In the community, Susan was active with her church and organized many youth activities, community events, and youth organizations. Her work on behalf of children and youth led to her involvement with the development of an anti-drug coalition in her home county. Susan continues her work in the coalition field today, having formed and led county coalitions in both Tennessee and Ohio. Recently she served as the Coalition Coordinator for Community Anti-Drug Coalitions Across Tennessee (CADCAT) where she worked across the State forming, training and providing technical assistance to local community anti-drug coalitions. She is the founder of ICARe-TN (Initiative for Community and Adolescent Resilience – Tennessee), where she serves as the Director of Connections.

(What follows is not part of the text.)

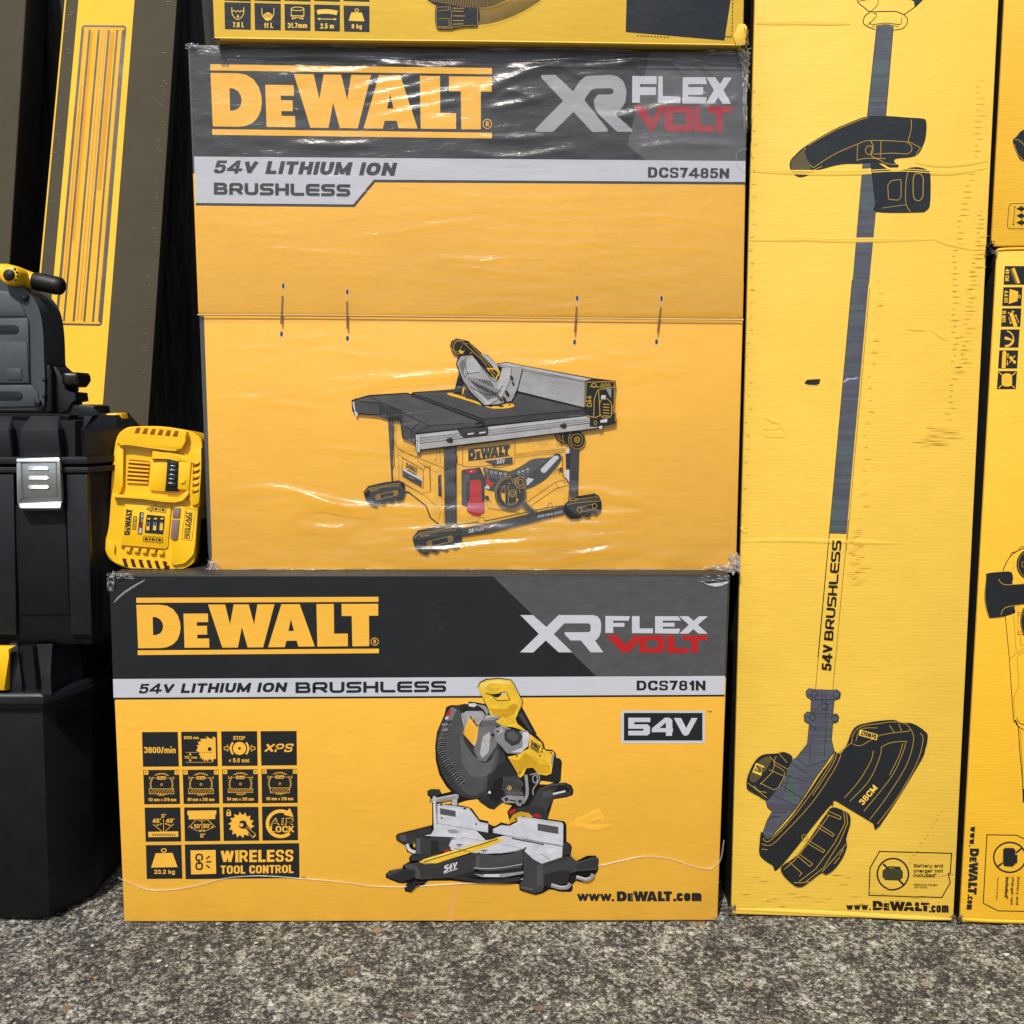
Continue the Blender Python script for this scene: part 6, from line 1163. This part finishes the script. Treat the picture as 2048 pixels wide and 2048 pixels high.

Susan has delivered over a hundred speeches, workshops, and seminars to groups across the nation; from Washington DC to Alaska. Her life has been dedicated to finding the uniqueness in everyone she meets, to valuing that uniqueness, and to allowing her connection with them to enrich her own life. Her passion is centered on the positive development of every child and the engagement of the community in this development. Her goal in life is to see a miracle happen in the lives of the youth she works with as they discover their strengths and use them to turn their dreams into realities.


Lara Popowitch

Lara Popowitch is the Artistic Director for ICAR-US. This is a unique position in the field of Integrative Youth Development. Lara knows it is not enough to read, talk to, and write - these ways of communicating only touch certain people at a certain level. Lara teaches us to look to art and theater to engage people at a deeper level. Community engagement projects need story, theater, and song, to inspire and move people's behaviors and attitudes towards youth. In her work she designs and produces artwork that has a positive and powerful aesthetic influence on people. Using signs, spectacles, and symbols, within the cultural contexts of the community, she opens people’s minds and hearts to new ways of seeing.

 

Lara works to better understand the influence of perception on the process of social change and community involvement. She believes that ideas, language, and actions are based upon the images and narratives we take from literature, paintings, film, television, and other genres. She believes art can provide us with models, scenarios, metaphors, and images that support people in connecting to the principles of Integrative Youth Development. Art also guides us in exploring the different ways to shape perceptions and actions to promote diversity and democracy, while building capacity for local initiative work. Lara has two academic degrees; one from The American Academy of Art in Chicago and the other from Northern Illinois University.


Brad Ragsdale

Brad Ragsdale is the founder of Fuzion Fx Multimedia Design. Brad has worked closely with ICAR-US team members to create and develop a website that translates the ICAR-US archetype into the digital realm.